Quando, nos anos 90, o Orfeu de Cacá Diegues ficou pronto, fomos exibi-lo em Vigário Geral e no Vidigal. Em Vigário, houve um show em que eu cantava canções que compus para o filme e, representando o som de rap e funk das favelas que (para desgosto de Kenneth Maxwell) pontuava suas cenas, subiram ao palco MV Bill e Mr. Catra. Havia uma tela grande ao ar livre para projeção e um palco adjacente. Quando eu fui anunciado, um número simpático de moradores se aproximou e pude ver algumas caras atentas entre os que me ouviam. Quando Bill foi anunciado, houve aplausos mais intensos e cresceu muito o número de espectadores frente ao palco. Mas a multidão se multiplicou e delirava ao grito do nome de Mr. Catra. Muita gente vinha dos barracos, gente que nem tinha se abalado para vir ver o filme. Fiquei fã de Bill, cuja música já conhecia, impressionado com sua beleza, elegância e integridade. E Catra, que eu desconhecia totalmente, me fascinou para sempre. Fiquei amigo tanto de Bill quanto de Catra. Com Bill tenho tido mais colaboração e parceria.
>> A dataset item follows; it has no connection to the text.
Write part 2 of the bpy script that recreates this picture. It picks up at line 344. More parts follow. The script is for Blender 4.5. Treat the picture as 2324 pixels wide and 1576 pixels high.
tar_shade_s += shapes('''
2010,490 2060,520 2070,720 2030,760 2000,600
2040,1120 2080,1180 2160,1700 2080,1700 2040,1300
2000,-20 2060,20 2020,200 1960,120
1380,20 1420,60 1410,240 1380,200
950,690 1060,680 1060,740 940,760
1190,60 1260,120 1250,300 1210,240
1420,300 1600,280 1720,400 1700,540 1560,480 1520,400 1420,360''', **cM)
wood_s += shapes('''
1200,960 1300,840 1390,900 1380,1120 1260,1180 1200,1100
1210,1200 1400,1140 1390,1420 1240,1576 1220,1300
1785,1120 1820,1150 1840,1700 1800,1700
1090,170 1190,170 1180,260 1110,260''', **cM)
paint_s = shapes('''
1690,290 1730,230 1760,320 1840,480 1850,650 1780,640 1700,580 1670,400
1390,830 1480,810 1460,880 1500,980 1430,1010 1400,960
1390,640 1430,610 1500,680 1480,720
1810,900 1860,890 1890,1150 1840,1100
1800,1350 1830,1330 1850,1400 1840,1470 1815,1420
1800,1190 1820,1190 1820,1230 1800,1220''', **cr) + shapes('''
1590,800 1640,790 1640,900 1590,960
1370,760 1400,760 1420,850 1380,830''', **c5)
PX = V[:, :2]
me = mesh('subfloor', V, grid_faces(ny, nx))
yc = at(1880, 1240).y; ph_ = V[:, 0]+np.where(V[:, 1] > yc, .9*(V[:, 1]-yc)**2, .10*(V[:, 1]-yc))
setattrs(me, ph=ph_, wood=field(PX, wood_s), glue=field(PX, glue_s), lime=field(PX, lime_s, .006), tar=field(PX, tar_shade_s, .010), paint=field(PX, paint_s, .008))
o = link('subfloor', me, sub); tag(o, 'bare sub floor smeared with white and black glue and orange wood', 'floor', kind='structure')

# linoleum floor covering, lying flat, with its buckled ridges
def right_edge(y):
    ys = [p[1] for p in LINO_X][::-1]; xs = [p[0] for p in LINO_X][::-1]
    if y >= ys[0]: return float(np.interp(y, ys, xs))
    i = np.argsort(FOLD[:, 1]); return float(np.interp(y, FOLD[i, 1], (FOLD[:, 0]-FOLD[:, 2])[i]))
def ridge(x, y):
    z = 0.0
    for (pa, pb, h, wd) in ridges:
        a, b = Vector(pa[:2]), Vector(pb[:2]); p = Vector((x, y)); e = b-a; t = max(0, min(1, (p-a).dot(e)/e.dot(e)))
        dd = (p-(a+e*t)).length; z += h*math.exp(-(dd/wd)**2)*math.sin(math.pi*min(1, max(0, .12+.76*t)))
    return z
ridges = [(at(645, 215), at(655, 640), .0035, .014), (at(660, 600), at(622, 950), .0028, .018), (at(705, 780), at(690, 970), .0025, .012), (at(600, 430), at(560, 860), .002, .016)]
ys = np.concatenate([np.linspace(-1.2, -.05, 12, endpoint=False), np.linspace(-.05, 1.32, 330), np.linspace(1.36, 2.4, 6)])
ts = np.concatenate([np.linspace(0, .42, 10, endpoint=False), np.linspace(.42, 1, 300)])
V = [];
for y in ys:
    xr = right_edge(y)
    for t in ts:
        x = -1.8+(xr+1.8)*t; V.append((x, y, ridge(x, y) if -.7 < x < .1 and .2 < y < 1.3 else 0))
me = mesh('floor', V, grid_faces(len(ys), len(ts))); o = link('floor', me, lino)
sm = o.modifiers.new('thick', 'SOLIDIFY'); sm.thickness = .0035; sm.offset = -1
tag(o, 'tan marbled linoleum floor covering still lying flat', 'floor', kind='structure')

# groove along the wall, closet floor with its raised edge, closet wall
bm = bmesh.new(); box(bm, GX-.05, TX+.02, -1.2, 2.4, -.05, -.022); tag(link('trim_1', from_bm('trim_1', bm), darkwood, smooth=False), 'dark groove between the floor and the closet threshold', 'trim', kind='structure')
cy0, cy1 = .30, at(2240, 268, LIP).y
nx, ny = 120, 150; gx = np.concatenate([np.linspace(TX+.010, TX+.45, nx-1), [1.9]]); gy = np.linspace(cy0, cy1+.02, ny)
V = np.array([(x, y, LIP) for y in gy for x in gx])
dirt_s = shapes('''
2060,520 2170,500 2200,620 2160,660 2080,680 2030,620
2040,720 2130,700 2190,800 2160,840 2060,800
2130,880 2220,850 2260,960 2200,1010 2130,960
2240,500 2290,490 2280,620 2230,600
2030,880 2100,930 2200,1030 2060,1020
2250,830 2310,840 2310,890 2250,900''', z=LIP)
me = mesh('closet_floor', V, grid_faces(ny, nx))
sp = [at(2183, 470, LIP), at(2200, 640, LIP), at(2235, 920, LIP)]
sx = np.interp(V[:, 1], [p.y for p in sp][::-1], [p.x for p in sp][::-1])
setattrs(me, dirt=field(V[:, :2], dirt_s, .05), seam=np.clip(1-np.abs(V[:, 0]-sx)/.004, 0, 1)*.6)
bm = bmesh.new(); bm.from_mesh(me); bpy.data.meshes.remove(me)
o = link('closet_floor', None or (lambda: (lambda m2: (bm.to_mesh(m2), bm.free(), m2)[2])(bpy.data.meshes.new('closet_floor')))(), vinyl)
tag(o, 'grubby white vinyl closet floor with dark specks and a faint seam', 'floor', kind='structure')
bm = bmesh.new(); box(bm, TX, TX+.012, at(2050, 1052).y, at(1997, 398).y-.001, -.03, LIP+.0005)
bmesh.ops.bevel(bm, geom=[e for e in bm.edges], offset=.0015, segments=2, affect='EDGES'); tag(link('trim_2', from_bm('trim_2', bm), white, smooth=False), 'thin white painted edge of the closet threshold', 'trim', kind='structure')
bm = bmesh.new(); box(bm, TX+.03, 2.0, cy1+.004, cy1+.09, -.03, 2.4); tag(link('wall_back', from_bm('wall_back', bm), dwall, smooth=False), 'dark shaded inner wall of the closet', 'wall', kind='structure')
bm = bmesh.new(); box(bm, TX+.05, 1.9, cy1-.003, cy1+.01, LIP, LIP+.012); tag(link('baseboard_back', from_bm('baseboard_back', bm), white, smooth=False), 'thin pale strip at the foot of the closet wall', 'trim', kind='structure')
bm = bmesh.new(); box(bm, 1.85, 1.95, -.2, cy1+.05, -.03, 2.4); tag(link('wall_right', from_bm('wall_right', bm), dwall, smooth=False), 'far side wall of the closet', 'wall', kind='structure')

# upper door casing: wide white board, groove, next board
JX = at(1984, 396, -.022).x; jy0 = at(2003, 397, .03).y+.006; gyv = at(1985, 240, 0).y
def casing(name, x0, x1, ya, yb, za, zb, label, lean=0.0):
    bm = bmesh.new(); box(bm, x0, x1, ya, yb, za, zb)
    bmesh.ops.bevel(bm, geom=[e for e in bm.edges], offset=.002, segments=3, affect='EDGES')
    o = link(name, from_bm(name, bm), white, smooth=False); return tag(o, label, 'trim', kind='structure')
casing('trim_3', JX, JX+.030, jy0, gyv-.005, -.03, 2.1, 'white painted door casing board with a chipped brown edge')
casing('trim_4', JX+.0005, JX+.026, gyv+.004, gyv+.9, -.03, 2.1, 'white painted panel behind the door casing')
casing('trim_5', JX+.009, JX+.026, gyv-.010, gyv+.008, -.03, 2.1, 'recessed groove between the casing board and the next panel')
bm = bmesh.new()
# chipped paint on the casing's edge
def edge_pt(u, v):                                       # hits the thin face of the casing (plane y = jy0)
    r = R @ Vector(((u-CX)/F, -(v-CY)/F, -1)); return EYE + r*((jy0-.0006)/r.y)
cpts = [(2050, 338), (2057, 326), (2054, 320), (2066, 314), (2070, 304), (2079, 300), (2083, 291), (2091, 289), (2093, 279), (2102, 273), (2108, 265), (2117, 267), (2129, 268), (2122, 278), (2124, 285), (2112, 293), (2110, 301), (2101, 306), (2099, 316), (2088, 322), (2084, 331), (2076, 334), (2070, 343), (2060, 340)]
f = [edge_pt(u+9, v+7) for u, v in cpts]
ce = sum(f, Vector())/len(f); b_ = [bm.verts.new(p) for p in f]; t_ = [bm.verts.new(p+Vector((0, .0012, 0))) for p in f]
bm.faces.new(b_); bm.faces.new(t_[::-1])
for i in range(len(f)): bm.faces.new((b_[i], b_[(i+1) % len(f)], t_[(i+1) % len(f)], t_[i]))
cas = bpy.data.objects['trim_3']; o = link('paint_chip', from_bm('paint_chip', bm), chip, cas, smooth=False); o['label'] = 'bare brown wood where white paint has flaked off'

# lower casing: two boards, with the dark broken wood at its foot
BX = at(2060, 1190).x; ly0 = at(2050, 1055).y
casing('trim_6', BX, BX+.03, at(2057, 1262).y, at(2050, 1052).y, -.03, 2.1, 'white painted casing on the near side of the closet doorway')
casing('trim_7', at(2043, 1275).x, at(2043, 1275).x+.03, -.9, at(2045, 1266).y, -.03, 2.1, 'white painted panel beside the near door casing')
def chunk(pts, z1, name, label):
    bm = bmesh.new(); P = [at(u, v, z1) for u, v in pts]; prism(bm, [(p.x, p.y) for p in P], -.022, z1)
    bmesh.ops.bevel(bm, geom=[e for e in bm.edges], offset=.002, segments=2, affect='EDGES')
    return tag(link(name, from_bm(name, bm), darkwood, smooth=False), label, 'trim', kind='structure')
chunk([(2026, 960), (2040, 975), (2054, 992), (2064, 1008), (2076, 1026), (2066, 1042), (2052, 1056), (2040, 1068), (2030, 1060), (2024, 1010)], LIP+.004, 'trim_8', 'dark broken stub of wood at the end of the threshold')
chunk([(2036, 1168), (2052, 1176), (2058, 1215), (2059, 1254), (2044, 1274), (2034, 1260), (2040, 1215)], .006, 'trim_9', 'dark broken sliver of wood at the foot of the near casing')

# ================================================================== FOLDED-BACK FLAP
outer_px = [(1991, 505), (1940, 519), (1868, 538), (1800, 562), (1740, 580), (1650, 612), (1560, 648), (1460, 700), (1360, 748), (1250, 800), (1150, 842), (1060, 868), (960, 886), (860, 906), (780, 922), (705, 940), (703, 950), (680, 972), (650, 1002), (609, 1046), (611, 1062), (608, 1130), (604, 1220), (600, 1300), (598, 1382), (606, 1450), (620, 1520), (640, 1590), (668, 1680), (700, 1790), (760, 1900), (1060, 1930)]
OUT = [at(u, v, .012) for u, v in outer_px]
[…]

Mas Catra foi uma série de surpreendentes revelações. Sua voz, suas conversas, suas histórias, sua vida, sua obra. Em Vigário Geral ouvi coisas que vieram a ser conhecidas como funk proibidão. Depois ouvi de Catra autobiografia em que ele, criado por família branca de classe média, resolveu, adulto, ir viver na favela. Mais tarde, fui vê-lo cantar no Paris Café, no Recreio dos Bandeirantes, canções religiosas hebraicas sobre base eletrônica, entre damas da noite de salto alto e sem roupa. Seu amor por Israel era imenso. Sua visão da história era ousada e problematizada pessoalmente ("negros é que escravizaram negros e os venderam na costa"; "não precisamos de cotas mas de reencontrar a nobreza negra"; "não vou votar em ninguém em 2018: do jeito que tá hoje, me arrependo de ter lutado pela redemocratização"). Teve vida poligâmica organizada. Ele representava coisas essenciais do ethos das periferias urbanas brasileiras. E era um cara alto astral, que sabia gostar de viver. É um caso existencial que o Brasil deveria amadurecer para estudar. O povo e tantos de nós amadurecemos para amar. 32 filhos. Muita coisa para ser vivida em apenas 49 anos.